Talk to actual users
Shadow a support call. Sit with a merchant during their billing rush. Listen for the frustrations they don't bother reporting because they've learned to work around them. Empathy doesn't come from user stories in Jira — it comes from watching someone use what you built and feeling the friction yourself.
Ship early, learn faster
Share prototypes before they're polished. A rough demo in week two is worth more than a perfect spec in week four. The fastest way to find out if you've solved the right problem is to show it to someone who has the problem.
Progress builds on itself faster than most engineers expect. A shared component built this week saves an hour next week, two hours the week after, and a full sprint two months from now. Start small and stay consistent — the leverage accumulates quietly until suddenly it's obvious.
AI as an Amplifier, Not a Shortcut
The conversation around AI in engineering often frames it as a productivity tool — write code faster, generate boilerplate, autocomplete tests. That framing undersells it and, paradoxically, also misses the risk.
AI amplifies whatever you bring to it. If you bring a shallow understanding of the problem, AI helps you ship a shallow solution faster. If you bring a deep understanding of the user, the constraints, and the systems involved, AI helps you ship something genuinely good — much faster than you could before.

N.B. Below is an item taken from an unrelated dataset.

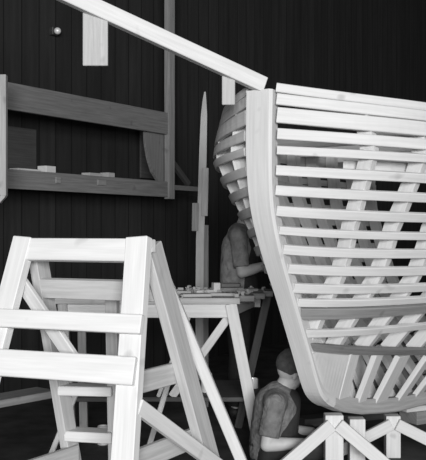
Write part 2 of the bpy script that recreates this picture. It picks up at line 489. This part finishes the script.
# things lying on the bench
OCC = []
def block(name, x, D, sx, sy, sz, rz, m, lab, cat, z0=BT, group='offcuts on the workbench'):
    OCC.append((X(x, D), D, max(sx, sy)*.5+.03)); bm = BM(); c = V((X(x, D), D, z0)); dx = V((math.cos(rz), math.sin(rz), 0))
    beam(bm, c+V((0, 0, sz/2))-dx*sx/2, c+V((0, 0, sz/2))+dx*sx/2, sz, sy)
    return tag(obj(name, bm, m), lab, cat, group)
block('wood_block', 216, 6.5, .05, .06, .07, .3, 'new', 'small white upright block at the middle of the bench top', 'block')
block('board_offcut', 228, 6.6, .22, .12, .03, .12, 'grey', 'flat grey board lying right of the white block on the bench', 'board')
block('board_offcut', 231, 6.75, .14, .08, .05, -.1, 'old', 'dark offcut on the bench just behind the flat grey board', 'board')
block('board_offcut', 196, 6.1, .20, .10, .02, .2, 'mid', 'pale flat offcut near the front of the bench by the batten', 'board')
block('board_offcut', 182, 6.3, .15, .06, .025, -.3, 'mid', 'pale short offcut on the bench beside the trestle', 'board')
block('board_offcut', 222, 6.15, .18, .05, .02, -.15, 'mid', 'narrow pale strip on the bench front, right of the flat offcut', 'board')
block('board_offcut', 204, 6.42, .14, .05, .022, .5, 'new2', 'short whitish strip slanted on the bench left of the white block', 'board')
block('board_offcut', 247, 6.62, .16, .07, .02, .1, 'grey', 'grey strip on the right end of the bench under the standing worker', 'board')
block('wood_block', 97, 6.15, .09, .08, .10, .1, 'old', 'square grey block on the bench seen through the trestle', 'block')
block('wood_block', 76, 6.2, .12, .09, .09, .1, 'new2', 'whitish block on the bench seen through the trestle, left of the grey block', 'block')
block('wood_block', 112, 6.2, .06, .09, .09, -.1, 'new2', 'whitish block on the bench close behind the trestle front leg', 'block')

bm = BM()
for k in range(230):
    D = random.uniform(BY+.03, BY+.88); xm = X(240+34*(D-BY)/.88, D); x = random.uniform(-.35, xm-.02) if k % 3 else random.uniform(-1.1, -.3)
    if any(math.hypot(x-q[0], D-q[1]) < q[2] for q in OCC): continue
    r = random.uniform(.008, .02); a0 = random.uniform(0, 6.3); ax = V((math.cos(a0), math.sin(a0), 0)); pr = V((-ax.y, ax.x, 0)); w = random.uniform(.012, .03); rows = []
    for q in range(7):
        th = q*.75; rr_ = r*(1-.07*q); c = V((x, D, BT+r))+pr*math.sin(th)*rr_-V((0, 0, math.cos(th)*rr_)); n_ = (c-V((x, D, BT+r))).normalized()*.0015
        rows.append([c-ax*w/2, c+ax*w/2, c+ax*w/2-n_, c-ax*w/2-n_])
    sweep(bm, rows)
o = tag(obj('wood_shavings', bm, 'mid'), 'curled pale wood shavings scattered over the workbench top', 'shavings'); o['kind'] = 'stuff'
# ------------------------------------------------------------------ upright batten with cleat behind the bench
ub = thing('upright_batten', V((X(201, 7.6), 7.6, 0)), 'tall pale batten with pointed tip standing upright behind the workbench', 'batten')
D = 7.6
bm = BM(); rows = []
for (x, y, w) in ((205, 92, .012), (204.5, 100, .03), (204, 115, .052), (203, 150, .062), (202, 190, .066), (200, 240, .066), (199.5, 290, .066)):
    c = at(x, y, D); rows.append([c+V((-w/2, -.014, 0)), c+V((w/2, -.014, 0)), c+V((w/2, .014, 0)), c+V((-w/2, .014, 0))])
c = V((rows[-1][0].x+.033, D, 0)); rows.append([c+V((-.033, -.014, 0)), c+V((.033, -.014, 0)), c+V((.033, .014, 0)), c+V((-.033, .014, 0))])
sweep(bm, rows); obj('batten', bm, 'mid', ub)
part('cleat', ub, 'mid', at(205.5, 168, D-.03), at(204.5, 216, D-.03), .055, .03, V((1, 0, 0)))
part('cleat', ub, 'grey', at(195.5, 203, D-.01), at(195, 231, D-.01), .055, .045, V((1, 0, 0)))
part('shade_strip', ub, 'old', at(205, 225, D+.03), V((X(205, D), D+.03, 0)), .06, .025, V((1, 0, 0)))  # added darker strip standing in for the shaded right side of the batten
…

The 100x mindset becomes more important as AI gets better, not less. The engineers who thrive are the ones who know what problem is worth solving before they reach for any tool to solve it.
It's a Practice, Not a Title
The 100x Product Engineer isn't a role you get promoted into. It's a way of showing up — asking one more question before accepting a brief, staying curious about what's happening at the edges of the product, treating outcomes as your responsibility rather than your manager's.
The question isn't whether you are one. It's what you'll change tomorrow.
Impact compounds. The engineers I've seen grow fastest aren't the ones who worked the hardest on individual tasks — they're the ones who kept asking which tasks were worth doing at all.